Churches will have to work out the practicalities of how to do that practically, but I sense there is a great danger of the practicalities of this movement forward crowding out what valuable lessons may be learned through lockdown, and that I’m afraid will be lost very quickly. That, however, is not what I want to talk about today – rather, some reflections on what has moved within my own life and what my own New Normal is looking like.

Through my daily times of prayer, reading, reflection, and silence, there are many things that have arisen to the surface which have been heightened and clarified in this context which I’ve been holding before God. I’ve been sitting with the question ‘What is it that I seek?’
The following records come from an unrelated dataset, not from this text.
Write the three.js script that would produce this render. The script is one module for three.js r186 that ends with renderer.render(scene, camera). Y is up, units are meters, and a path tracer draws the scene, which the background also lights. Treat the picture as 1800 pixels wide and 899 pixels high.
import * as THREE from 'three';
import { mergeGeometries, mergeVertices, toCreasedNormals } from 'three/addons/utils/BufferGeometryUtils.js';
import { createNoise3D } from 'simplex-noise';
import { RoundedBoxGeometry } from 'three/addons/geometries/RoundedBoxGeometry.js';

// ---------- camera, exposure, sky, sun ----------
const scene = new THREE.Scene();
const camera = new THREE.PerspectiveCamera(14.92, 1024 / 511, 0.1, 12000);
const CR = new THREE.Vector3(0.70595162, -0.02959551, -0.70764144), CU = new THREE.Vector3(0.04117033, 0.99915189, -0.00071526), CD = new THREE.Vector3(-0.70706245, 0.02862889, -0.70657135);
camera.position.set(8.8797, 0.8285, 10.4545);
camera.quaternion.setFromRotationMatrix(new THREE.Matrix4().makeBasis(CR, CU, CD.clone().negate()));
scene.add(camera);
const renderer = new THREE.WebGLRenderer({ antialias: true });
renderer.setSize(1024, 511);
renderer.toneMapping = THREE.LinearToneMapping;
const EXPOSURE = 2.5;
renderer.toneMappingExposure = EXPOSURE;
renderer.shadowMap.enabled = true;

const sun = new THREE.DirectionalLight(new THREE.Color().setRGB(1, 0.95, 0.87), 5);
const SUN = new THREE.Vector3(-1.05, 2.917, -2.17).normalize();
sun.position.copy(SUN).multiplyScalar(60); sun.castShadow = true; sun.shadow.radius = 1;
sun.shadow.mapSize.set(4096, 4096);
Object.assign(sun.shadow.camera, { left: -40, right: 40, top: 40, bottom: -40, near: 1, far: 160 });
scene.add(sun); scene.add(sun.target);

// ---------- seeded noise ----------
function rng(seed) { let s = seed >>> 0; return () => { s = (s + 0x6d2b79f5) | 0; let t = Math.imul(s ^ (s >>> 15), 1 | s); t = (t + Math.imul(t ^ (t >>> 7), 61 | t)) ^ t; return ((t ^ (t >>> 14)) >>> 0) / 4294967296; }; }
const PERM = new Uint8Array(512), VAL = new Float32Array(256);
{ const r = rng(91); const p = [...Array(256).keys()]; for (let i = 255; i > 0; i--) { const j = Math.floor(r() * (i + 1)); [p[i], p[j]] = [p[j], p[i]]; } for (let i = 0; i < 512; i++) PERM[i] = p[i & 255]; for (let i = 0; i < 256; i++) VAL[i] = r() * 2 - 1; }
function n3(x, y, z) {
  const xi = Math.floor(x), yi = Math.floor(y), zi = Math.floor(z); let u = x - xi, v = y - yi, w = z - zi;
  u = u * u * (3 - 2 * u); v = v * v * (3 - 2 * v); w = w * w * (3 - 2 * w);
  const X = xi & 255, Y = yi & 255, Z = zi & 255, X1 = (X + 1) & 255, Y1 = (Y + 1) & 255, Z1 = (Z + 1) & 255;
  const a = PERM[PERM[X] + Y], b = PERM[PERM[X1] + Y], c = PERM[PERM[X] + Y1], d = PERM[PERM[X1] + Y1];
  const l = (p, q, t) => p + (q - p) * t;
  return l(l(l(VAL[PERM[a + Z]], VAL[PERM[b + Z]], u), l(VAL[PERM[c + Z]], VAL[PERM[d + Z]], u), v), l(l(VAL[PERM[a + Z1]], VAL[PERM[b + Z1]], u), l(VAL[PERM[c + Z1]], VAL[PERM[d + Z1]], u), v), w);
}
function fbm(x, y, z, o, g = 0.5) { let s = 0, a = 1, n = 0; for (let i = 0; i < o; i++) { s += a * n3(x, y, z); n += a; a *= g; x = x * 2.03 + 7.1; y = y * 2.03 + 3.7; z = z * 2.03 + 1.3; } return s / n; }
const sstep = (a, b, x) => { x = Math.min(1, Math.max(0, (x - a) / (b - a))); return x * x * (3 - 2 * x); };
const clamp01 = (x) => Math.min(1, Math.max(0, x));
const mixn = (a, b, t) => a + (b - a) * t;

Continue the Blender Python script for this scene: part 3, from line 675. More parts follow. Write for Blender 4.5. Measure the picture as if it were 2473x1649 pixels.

  1. The solace of resting in God as the one thing necessary. This isn’t a new discovery, but has become a different reality in these days. Face to face with one’s mortality, and living through those ‘eternal questions’, I come to affirm that there is one over-riding call in our lives as followers of Jesus: to be in and aware of God’s presence or absence, and to live out of that. I think the Westminster Catechism puts it like this ‘To love God and enjoy him forever.’ That sounds rather lofty, and my lived experience feels a bit more rugged than that, but there’s nothing else I want amongst all the competing desires.
  2. A Place of Resurrection – a place where I can be myself and settle into stability, and where this can be lived out. I’m not talking necessarily about geography here, although the early Celts were always travelling in search of the place where God would establish them, via land or via sea, and where they would live out their days and await their Resurrection. The Benedictines always had a firmer commitment to stability as regards to place, over and above the Celtic peregrinati. On one level this is about feeling free to embrace all God is calling me to be, but also about settling into what/where my ‘fitting task’ is.
  3. A community of brothers and sisters for the journey. I’m a useless facilitator of any status quo that makes church a corporate show, over and above a dynamic community lived ‘face to face’ and ‘side by side’. The institutionalisation of the church is a great adventure of missing the point that many of us are sadly over-attached to. Even in lockdown, there is the pressure of performance, comparison with what the folks down the road are up to. What happened to companionship on the journey? I’m more clear that ‘making disciples’ is our task….it is Jesus’ job to build the church!
  4. A simply uncluttered life. Little of the extra is necessary, and it brings little joy, both in terms of material things or other things that fill our time and makes its demands.
  5. To live out the blessing. Living out of the fruit of ones life in Christ. You have to be prepared that some people aren’t going to like it – but that’s usually their problem. In the main, the most authentic ministry flows from our personal relationship with Jesus and encounter with him. I’ve learned lots of nice stuff over the years, but its always secondary. That’s not to minimise learning, but its also not ultimately where ministry comes from in my experience.

I’m not really sure what of that will chime with others, but these are the lessons I’ve learned. I have to say that, in the long term, they will guide some significant decisions, but for now I’m just living in the light of them to see how they settle.

Never waste a crisis. Sit with it, listen to it, let it teach you.